Via Media: The Twilight?
Dear Diary,
Caught the movie “Taxi” on TV… kinda felt I wasted my time. Not very interesting, haha… Anyway, I was totally surprised to be seeing my former university classmate (and pre-reg training colleague) along the road leading to my house just now! Apparently, she had just attended Mass at Church of St Stephen. I used to think she attends Mass at Church of Risen Christ or Church of Christ the King. Well… I was wrong, she has been attending a church just somewhere not too far off my backyard! Hmm… Had a short chat with her and her church friend. I guess she really saw me in my most “unglam” state ever! I had just completed a 5-km evening run…. my hair dripping with perspiration, my t-shirt soaked, my sports shorts are short, I was wearing my old glasses (which is not very modern or “hip” in any way, haha)… Oh well. That coincidental meeting marked a very incredible week. Out of the 7 days of this week, I met someone from my university 6 out of 7 days!!!! How strange! Yesterday, a former university classmate (and also pre-reg training colleague!!!) also dropped by my shop with her mum. I told her that she looked young, pretty and radiant! Apparently, studying seems to slow down the ageing process? I jokingly told another person that I might just make a “pilgrimage” to NUS someday to arrest my ageing process too! Haha… Haven’t met up with many of my good classmates doing Masters and PhDs in NUS for quite a long while! =)

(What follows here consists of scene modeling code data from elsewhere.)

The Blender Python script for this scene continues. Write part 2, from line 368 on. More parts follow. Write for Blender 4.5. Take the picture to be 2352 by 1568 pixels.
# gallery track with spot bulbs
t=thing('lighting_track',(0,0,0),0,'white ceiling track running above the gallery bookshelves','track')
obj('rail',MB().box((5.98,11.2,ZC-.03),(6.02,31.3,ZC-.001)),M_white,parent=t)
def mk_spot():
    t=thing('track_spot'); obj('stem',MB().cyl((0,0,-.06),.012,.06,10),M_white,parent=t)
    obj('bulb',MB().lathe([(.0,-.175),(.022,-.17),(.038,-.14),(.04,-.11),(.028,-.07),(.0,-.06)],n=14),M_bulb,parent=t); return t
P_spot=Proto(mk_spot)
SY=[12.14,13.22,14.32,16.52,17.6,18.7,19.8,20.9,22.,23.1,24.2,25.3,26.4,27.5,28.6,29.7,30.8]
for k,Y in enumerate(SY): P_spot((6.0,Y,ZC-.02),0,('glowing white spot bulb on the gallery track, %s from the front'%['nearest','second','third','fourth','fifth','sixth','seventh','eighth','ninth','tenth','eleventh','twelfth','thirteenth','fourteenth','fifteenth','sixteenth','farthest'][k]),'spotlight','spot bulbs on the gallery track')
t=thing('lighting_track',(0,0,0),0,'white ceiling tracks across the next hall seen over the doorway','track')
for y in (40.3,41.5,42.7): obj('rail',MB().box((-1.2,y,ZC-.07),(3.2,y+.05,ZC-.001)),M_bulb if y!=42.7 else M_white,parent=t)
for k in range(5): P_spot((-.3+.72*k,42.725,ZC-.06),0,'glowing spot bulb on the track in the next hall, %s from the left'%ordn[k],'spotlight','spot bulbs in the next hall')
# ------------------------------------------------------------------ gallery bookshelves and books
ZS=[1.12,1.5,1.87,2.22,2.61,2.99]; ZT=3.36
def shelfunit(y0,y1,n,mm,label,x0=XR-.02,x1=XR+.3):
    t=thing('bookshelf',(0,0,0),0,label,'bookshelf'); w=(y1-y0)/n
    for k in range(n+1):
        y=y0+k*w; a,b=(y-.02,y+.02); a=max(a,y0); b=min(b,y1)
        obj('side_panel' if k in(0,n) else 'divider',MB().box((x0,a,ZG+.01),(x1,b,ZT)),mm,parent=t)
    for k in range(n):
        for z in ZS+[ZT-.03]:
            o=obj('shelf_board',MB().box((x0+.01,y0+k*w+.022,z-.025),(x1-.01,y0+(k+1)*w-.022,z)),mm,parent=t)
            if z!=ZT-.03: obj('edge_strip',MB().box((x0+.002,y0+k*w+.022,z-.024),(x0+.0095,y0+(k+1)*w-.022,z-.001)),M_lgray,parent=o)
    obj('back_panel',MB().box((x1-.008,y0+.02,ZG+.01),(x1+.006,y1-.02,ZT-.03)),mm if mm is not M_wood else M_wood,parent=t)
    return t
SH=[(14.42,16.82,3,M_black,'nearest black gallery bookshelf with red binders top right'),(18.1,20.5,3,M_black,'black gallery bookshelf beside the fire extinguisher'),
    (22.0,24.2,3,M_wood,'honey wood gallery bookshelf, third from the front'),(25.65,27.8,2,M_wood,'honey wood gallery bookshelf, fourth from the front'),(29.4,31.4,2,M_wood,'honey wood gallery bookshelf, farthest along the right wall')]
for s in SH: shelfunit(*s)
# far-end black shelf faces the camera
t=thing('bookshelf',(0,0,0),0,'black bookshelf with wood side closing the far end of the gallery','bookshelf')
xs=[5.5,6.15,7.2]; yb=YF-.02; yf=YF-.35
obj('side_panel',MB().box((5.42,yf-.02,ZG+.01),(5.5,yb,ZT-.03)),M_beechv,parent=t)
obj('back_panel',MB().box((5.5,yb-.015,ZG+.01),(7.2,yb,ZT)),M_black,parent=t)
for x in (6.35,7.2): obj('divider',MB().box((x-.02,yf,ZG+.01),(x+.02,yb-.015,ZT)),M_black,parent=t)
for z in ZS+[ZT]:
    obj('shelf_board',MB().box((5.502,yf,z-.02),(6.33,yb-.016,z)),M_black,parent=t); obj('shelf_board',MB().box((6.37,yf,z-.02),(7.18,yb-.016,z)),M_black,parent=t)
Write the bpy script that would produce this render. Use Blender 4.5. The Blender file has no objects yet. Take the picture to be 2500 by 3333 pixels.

Today’s Holy Communion and Confirmation service was 3 hours long! Think many worshippers did not expect that as some left the church midway. I stayed all the way and watched the Asst Bishop Rt Rev. Rennis Ponniah administered the sacrament of Confirmation upon about 15 candidates. I was quite surprised to be seeing the Rev Canon Dr Louis Tay conducted the service in a very traditional way which he constantly faced the altar instead of the congregation, in what we know as the “ad orientem” or “ad altare” posture. The bishop prayed for every candidate individually, following the liturgy and then adding more specific prayers for every individual (approximately 5 minutes each). I wonder how he knew the condition of each individual so clearly as to pray so specifically since he is actually a visiting bishop (not based in the cathedral) from the St John- St Margaret Church. A prophetic vision or revelation? Anyway, we welcomed the 15 newly confirmed members into the “Holy Catholic and Apostolic Church”… so said the bishop.
The Anglican church, my dear church, is probably in one of the most difficult periods in her history. In Singapore, the Anglican church is very much associated with the protestant churches which she constantly takes up leadership of the National Council of Churches. Abroad, in the western countries especially, she is usually segregated from any other denomination because of her unique doctrinal position of “Via Media”. In reality, the Anglican Church can range from the most Pentecostal to the most evangelical to the most traditional forms… Traditionally, Anglicanism lay claims to the apostolic succession as do the Roman Catholicism and the Eastern Orthodoxy.
Since the controversial approval of the ordination of female clergy and the fiasco of the homosexual issue, many clergy have left the church. In fact, just as recently as in September this year, Bishop Jeffrey Steenson of Rio Grande quitted the Episcopal Church (Anglican Church in US) and joined Roman Catholicism. That is probably the 3rd bishop to defect this year! Sigh… while I do not doubt the apostolic succession in the Anglican Church, there seems to be serious uncertainty within the church ranks as they adopt more and more the relativism of scriptural interpretation through individual private study.
Sometimes, I really wonder if there will even be a schism of the Anglican communion worldwide during my life time. I was quite surprised to learn that on 16 May 2005, the Anglican-Roman Catholic International Commission (ARCIC) released a statement in Seattle that the both churches affirm devotion to Mary and agree that her Immaculate Conception (which means she was born without the original stain of Adam’s sin) and Assumption are “consonant” with scripture. Personally, the fact that I know it only 2 years later… I am quite sure that the ecumenism movement is possibly not viewed favourably by evangelical factions of Anglicanism.
The Anglican communion looks fragile and I won’t be awfully surprised if it splits into the traditional faction (which will rejoin Rome) and the evangelical faction. I know this is a very bleak view of my own church but in a way I am sad that it has become this way also. Just a personal view of how it will turn out if the status quo remains as now. The rich vestige of the Anglican Church and its beautiful English-language liturgy will become a thing of the past. The Anglican Archdiocese of South East Asia is unlikely to enter the Catholic Church’s fold though.
A candid personal opinion of mine, not representative of any institution.